■ **Goal**: Restate every entry word for word.

3D scene scripts:

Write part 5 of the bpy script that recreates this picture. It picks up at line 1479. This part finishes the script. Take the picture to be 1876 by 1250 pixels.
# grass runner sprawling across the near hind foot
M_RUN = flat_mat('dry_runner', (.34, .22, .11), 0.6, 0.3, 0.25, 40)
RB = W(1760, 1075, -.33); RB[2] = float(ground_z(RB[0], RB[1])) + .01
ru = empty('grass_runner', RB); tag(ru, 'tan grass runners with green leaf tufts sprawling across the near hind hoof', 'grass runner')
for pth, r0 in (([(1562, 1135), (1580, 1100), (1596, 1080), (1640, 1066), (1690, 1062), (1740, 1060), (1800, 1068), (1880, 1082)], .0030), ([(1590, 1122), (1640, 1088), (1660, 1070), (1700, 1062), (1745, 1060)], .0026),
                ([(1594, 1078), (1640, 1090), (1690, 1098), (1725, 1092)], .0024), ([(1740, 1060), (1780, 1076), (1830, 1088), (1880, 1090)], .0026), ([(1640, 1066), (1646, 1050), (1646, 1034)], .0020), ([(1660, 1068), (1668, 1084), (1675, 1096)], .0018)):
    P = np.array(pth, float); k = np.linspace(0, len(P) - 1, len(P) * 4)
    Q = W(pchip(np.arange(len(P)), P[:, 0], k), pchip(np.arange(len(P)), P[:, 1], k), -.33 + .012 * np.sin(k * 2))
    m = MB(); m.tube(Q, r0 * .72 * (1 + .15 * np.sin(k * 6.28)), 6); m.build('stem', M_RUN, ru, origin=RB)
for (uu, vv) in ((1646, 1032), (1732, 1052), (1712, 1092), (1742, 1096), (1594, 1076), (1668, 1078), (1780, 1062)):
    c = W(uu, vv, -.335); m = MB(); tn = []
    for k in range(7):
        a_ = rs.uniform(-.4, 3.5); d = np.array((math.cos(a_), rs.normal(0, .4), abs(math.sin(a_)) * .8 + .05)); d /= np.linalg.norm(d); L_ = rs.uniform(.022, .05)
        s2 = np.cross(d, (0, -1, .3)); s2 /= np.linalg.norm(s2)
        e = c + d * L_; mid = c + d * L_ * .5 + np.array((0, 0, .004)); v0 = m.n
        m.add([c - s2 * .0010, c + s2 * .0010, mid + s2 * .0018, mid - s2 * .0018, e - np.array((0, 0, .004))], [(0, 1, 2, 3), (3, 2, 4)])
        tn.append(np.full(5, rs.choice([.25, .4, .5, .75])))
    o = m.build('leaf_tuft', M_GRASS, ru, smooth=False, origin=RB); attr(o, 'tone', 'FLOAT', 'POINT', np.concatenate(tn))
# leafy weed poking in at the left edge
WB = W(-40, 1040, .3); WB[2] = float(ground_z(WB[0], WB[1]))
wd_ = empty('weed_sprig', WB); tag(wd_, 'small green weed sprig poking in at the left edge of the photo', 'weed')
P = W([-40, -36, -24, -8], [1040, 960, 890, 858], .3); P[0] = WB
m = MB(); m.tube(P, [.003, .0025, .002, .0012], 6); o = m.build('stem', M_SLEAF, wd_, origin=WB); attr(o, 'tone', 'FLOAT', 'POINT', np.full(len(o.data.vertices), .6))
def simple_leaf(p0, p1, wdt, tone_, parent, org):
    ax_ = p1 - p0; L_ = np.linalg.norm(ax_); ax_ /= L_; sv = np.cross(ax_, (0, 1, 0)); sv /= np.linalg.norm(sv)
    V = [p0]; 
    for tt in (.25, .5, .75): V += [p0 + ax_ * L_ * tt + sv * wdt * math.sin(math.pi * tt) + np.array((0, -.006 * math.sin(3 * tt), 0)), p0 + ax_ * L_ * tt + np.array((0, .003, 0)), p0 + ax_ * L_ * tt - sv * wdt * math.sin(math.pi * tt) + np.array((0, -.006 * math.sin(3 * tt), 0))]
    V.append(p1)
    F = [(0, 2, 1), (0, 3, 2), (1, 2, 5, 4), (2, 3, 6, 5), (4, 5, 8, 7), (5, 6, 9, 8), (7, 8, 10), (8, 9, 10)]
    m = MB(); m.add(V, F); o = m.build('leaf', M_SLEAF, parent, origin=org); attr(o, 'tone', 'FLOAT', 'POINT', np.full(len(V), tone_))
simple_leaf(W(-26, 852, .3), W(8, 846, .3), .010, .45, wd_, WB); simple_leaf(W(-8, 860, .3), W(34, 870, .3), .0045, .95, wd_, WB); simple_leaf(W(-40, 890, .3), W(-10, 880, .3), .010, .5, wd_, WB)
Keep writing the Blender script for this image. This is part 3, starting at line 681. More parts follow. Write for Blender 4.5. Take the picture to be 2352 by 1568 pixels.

■ **Solution for this exercise**:
Write part 5 of the bpy script that recreates this picture. It picks up at line 1479. This part finishes the script. Take the picture to be 1876 by 1250 pixels.
# grass runner sprawling across the near hind foot
M_RUN = flat_mat('dry_runner', (.34, .22, .11), 0.6, 0.3, 0.25, 40)
RB = W(1760, 1075, -.33); RB[2] = float(ground_z(RB[0], RB[1])) + .01
ru = empty('grass_runner', RB); tag(ru, 'tan grass runners with green leaf tufts sprawling across the near hind hoof', 'grass runner')
for pth, r0 in (([(1562, 1135), (1580, 1100), (1596, 1080), (1640, 1066), (1690, 1062), (1740, 1060), (1800, 1068), (1880, 1082)], .0030), ([(1590, 1122), (1640, 1088), (1660, 1070), (1700, 1062), (1745, 1060)], .0026),
                ([(1594, 1078), (1640, 1090), (1690, 1098), (1725, 1092)], .0024), ([(1740, 1060), (1780, 1076), (1830, 1088), (1880, 1090)], .0026), ([(1640, 1066), (1646, 1050), (1646, 1034)], .0020), ([(1660, 1068), (1668, 1084), (1675, 1096)], .0018)):
    P = np.array(pth, float); k = np.linspace(0, len(P) - 1, len(P) * 4)
    Q = W(pchip(np.arange(len(P)), P[:, 0], k), pchip(np.arange(len(P)), P[:, 1], k), -.33 + .012 * np.sin(k * 2))
    m = MB(); m.tube(Q, r0 * .72 * (1 + .15 * np.sin(k * 6.28)), 6); m.build('stem', M_RUN, ru, origin=RB)
for (uu, vv) in ((1646, 1032), (1732, 1052), (1712, 1092), (1742, 1096), (1594, 1076), (1668, 1078), (1780, 1062)):
    c = W(uu, vv, -.335); m = MB(); tn = []
    for k in range(7):
        a_ = rs.uniform(-.4, 3.5); d = np.array((math.cos(a_), rs.normal(0, .4), abs(math.sin(a_)) * .8 + .05)); d /= np.linalg.norm(d); L_ = rs.uniform(.022, .05)
        s2 = np.cross(d, (0, -1, .3)); s2 /= np.linalg.norm(s2)
        e = c + d * L_; mid = c + d * L_ * .5 + np.array((0, 0, .004)); v0 = m.n
        m.add([c - s2 * .0010, c + s2 * .0010, mid + s2 * .0018, mid - s2 * .0018, e - np.array((0, 0, .004))], [(0, 1, 2, 3), (3, 2, 4)])
        tn.append(np.full(5, rs.choice([.25, .4, .5, .75])))
    o = m.build('leaf_tuft', M_GRASS, ru, smooth=False, origin=RB); attr(o, 'tone', 'FLOAT', 'POINT', np.concatenate(tn))
# leafy weed poking in at the left edge
WB = W(-40, 1040, .3); WB[2] = float(ground_z(WB[0], WB[1]))
wd_ = empty('weed_sprig', WB); tag(wd_, 'small green weed sprig poking in at the left edge of the photo', 'weed')
P = W([-40, -36, -24, -8], [1040, 960, 890, 858], .3); P[0] = WB
m = MB(); m.tube(P, [.003, .0025, .002, .0012], 6); o = m.build('stem', M_SLEAF, wd_, origin=WB); attr(o, 'tone', 'FLOAT', 'POINT', np.full(len(o.data.vertices), .6))
def simple_leaf(p0, p1, wdt, tone_, parent, org):
    ax_ = p1 - p0; L_ = np.linalg.norm(ax_); ax_ /= L_; sv = np.cross(ax_, (0, 1, 0)); sv /= np.linalg.norm(sv)
    V = [p0]; 
    for tt in (.25, .5, .75): V += [p0 + ax_ * L_ * tt + sv * wdt * math.sin(math.pi * tt) + np.array((0, -.006 * math.sin(3 * tt), 0)), p0 + ax_ * L_ * tt + np.array((0, .003, 0)), p0 + ax_ * L_ * tt - sv * wdt * math.sin(math.pi * tt) + np.array((0, -.006 * math.sin(3 * tt), 0))]
    V.append(p1)
    F = [(0, 2, 1), (0, 3, 2), (1, 2, 5, 4), (2, 3, 6, 5), (4, 5, 8, 7), (5, 6, 9, 8), (7, 8, 10), (8, 9, 10)]
    m = MB(); m.add(V, F); o = m.build('leaf', M_SLEAF, parent, origin=org); attr(o, 'tone', 'FLOAT', 'POINT', np.full(len(V), tone_))
simple_leaf(W(-26, 852, .3), W(8, 846, .3), .010, .45, wd_, WB); simple_leaf(W(-8, 860, .3), W(34, 870, .3), .0045, .95, wd_, WB); simple_leaf(W(-40, 890, .3), W(-10, 880, .3), .010, .5, wd_, WB)
Keep writing the Blender script for this image. This is part 3, starting at line 681. More parts follow. Write for Blender 4.5. Take the picture to be 2352 by 1568 pixels.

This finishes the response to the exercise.